EXERCISE
Which lines hold the word "that"? Copy each one.

INFORMATION PROVIDED
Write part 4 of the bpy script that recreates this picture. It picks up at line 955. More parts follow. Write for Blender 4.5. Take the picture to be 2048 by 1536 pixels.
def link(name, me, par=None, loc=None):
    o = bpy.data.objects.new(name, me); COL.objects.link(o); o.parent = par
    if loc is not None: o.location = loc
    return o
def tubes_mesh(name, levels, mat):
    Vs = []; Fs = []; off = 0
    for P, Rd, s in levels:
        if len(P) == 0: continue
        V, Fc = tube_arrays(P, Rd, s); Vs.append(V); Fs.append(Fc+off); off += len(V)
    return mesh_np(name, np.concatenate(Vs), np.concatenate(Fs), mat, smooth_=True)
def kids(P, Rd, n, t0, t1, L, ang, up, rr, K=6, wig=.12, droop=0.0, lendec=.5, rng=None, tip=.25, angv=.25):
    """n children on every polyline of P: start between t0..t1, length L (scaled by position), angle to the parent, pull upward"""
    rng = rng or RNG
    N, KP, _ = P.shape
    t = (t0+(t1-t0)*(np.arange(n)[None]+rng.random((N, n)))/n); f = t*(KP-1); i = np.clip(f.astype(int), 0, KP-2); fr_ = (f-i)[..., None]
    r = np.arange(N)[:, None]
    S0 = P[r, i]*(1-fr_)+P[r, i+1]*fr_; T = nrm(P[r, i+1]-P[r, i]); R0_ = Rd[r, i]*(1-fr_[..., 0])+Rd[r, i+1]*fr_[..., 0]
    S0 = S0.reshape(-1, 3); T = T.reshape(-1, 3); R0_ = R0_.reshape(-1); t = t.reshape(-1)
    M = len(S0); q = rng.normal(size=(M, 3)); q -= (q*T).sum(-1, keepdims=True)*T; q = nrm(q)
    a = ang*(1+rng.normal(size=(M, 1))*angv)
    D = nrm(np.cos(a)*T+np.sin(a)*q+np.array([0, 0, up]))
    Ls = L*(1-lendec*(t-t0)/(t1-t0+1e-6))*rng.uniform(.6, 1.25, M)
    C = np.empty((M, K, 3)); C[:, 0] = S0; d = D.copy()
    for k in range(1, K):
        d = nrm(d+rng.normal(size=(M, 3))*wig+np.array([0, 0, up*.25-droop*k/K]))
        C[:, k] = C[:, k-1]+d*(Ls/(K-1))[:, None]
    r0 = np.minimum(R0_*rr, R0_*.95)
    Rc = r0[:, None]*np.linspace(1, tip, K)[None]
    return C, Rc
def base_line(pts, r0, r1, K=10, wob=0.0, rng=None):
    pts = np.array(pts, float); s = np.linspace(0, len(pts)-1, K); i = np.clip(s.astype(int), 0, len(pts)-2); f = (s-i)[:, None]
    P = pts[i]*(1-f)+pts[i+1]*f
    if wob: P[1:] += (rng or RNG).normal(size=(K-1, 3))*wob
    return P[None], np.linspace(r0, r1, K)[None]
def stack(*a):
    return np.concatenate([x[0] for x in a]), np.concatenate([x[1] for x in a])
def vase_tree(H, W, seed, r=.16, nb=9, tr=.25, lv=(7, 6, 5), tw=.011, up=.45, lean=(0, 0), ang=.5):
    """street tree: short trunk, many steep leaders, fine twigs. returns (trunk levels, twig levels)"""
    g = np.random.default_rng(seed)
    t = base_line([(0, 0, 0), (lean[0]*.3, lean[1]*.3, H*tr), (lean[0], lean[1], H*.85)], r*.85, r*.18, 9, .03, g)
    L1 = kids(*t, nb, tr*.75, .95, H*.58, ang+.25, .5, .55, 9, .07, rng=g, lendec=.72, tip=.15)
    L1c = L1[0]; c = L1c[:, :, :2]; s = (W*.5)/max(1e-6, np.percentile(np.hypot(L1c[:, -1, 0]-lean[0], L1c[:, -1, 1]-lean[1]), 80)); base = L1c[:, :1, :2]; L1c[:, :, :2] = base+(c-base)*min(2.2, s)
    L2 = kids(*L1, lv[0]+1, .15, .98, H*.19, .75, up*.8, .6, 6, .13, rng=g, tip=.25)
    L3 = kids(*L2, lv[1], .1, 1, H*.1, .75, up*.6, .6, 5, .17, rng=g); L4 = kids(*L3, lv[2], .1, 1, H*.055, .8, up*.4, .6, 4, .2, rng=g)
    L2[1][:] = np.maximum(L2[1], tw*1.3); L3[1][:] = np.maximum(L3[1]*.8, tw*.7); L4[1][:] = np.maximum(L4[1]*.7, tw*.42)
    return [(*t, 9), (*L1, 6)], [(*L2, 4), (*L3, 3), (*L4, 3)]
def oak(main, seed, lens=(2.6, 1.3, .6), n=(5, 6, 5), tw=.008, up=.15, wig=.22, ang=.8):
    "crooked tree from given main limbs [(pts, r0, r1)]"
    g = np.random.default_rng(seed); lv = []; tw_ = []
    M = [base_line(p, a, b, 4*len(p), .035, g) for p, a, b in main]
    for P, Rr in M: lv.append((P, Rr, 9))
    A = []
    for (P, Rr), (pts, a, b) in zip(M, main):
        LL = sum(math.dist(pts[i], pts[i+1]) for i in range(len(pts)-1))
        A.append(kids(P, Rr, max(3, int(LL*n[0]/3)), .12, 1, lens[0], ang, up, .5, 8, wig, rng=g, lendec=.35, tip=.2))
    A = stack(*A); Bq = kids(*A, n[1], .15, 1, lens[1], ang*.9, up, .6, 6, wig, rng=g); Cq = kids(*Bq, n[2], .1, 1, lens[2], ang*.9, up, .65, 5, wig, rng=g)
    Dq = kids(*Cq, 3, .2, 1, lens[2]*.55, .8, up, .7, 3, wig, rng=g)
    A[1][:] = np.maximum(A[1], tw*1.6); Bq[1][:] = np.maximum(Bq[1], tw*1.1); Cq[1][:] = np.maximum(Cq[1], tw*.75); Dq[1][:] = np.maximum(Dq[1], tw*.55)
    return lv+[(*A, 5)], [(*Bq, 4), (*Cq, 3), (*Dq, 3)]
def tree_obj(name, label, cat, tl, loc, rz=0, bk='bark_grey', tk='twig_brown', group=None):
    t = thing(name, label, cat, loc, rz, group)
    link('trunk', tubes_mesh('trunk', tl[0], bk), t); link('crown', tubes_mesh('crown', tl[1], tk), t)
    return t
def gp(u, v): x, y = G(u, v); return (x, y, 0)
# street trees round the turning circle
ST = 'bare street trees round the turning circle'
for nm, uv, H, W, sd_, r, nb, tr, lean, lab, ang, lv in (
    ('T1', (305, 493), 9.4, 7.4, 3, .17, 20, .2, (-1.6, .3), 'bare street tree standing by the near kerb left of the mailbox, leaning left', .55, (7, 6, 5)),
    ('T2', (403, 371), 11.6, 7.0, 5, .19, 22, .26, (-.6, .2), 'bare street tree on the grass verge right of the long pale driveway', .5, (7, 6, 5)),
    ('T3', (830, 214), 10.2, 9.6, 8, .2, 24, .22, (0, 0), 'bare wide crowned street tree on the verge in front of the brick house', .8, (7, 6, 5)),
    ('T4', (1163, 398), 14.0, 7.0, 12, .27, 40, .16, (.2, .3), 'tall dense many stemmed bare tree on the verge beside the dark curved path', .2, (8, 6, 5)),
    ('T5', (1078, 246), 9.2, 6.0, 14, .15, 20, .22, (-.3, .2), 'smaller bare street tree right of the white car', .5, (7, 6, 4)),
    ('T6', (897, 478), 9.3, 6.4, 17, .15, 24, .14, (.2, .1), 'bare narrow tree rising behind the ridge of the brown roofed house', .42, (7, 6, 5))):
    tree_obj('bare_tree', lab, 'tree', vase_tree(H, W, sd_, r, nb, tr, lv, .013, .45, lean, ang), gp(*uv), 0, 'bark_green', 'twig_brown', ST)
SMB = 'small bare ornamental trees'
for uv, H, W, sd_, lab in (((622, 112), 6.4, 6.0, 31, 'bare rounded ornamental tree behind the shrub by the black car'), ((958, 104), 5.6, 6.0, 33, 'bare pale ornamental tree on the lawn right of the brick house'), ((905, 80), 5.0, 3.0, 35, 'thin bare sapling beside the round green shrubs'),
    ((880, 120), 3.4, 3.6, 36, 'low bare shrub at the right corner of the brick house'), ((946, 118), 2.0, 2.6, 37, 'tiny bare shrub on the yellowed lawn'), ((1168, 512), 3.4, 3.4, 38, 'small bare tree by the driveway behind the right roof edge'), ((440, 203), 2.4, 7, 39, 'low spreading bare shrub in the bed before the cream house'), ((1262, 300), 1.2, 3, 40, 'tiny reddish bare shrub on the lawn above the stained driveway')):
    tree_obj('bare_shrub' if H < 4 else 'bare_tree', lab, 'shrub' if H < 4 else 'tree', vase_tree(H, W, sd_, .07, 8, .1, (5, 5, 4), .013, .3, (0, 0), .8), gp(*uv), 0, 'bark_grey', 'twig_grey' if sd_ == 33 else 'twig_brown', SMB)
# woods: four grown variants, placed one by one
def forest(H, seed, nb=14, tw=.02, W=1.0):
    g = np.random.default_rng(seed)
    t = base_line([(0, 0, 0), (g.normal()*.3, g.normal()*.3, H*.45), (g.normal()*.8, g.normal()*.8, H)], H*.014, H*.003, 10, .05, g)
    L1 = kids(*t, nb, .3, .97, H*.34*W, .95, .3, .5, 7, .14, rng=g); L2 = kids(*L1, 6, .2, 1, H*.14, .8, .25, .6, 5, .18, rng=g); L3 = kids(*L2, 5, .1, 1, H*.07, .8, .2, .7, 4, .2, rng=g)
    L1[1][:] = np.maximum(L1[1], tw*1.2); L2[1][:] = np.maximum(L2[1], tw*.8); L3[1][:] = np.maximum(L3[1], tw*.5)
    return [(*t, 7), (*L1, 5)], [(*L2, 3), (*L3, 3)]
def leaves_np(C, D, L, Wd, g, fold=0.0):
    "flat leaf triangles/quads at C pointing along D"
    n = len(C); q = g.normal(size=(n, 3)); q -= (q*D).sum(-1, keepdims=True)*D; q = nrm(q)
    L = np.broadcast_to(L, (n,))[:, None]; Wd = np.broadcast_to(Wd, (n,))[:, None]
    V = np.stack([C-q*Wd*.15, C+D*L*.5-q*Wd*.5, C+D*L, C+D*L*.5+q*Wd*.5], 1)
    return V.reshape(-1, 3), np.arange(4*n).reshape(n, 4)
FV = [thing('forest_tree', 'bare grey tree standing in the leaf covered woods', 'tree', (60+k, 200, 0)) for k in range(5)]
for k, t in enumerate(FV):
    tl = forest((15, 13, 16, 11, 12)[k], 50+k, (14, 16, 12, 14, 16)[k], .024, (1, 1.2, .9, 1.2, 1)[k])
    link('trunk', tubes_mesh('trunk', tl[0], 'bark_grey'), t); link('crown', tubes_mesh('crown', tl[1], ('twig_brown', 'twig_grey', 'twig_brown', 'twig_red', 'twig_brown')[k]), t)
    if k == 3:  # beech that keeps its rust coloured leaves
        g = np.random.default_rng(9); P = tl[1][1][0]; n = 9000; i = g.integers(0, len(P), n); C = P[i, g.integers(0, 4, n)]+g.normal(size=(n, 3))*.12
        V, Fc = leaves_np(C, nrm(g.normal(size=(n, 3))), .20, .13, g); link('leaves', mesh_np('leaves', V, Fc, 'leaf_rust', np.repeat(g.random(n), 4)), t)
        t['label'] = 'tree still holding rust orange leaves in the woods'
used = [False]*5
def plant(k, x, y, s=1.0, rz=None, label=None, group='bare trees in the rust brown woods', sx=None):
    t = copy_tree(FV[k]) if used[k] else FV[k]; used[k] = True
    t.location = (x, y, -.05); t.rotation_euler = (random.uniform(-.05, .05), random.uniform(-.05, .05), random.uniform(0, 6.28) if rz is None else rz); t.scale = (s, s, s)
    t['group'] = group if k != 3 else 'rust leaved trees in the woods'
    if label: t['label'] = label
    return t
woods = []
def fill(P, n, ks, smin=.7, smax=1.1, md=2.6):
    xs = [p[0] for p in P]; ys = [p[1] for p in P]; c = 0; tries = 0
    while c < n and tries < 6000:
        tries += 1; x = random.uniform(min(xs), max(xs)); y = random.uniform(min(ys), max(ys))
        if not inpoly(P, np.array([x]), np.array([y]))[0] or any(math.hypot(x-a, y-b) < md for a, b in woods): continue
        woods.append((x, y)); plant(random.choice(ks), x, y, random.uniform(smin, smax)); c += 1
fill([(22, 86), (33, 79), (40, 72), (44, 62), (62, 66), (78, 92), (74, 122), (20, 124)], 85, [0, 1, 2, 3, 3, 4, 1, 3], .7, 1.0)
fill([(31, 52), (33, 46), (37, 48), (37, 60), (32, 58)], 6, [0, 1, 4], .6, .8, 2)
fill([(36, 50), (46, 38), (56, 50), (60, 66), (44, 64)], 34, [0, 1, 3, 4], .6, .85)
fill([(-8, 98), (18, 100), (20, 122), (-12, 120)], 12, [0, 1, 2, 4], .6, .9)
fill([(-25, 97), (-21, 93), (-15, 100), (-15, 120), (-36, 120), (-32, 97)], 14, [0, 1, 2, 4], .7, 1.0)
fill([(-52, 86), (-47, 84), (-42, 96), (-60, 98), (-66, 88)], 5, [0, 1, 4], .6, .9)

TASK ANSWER
Write part 4 of the bpy script that recreates this picture. It picks up at line 955. More parts follow. Write for Blender 4.5. Take the picture to be 2048 by 1536 pixels.
    if k == 3:  # beech that keeps its rust coloured leaves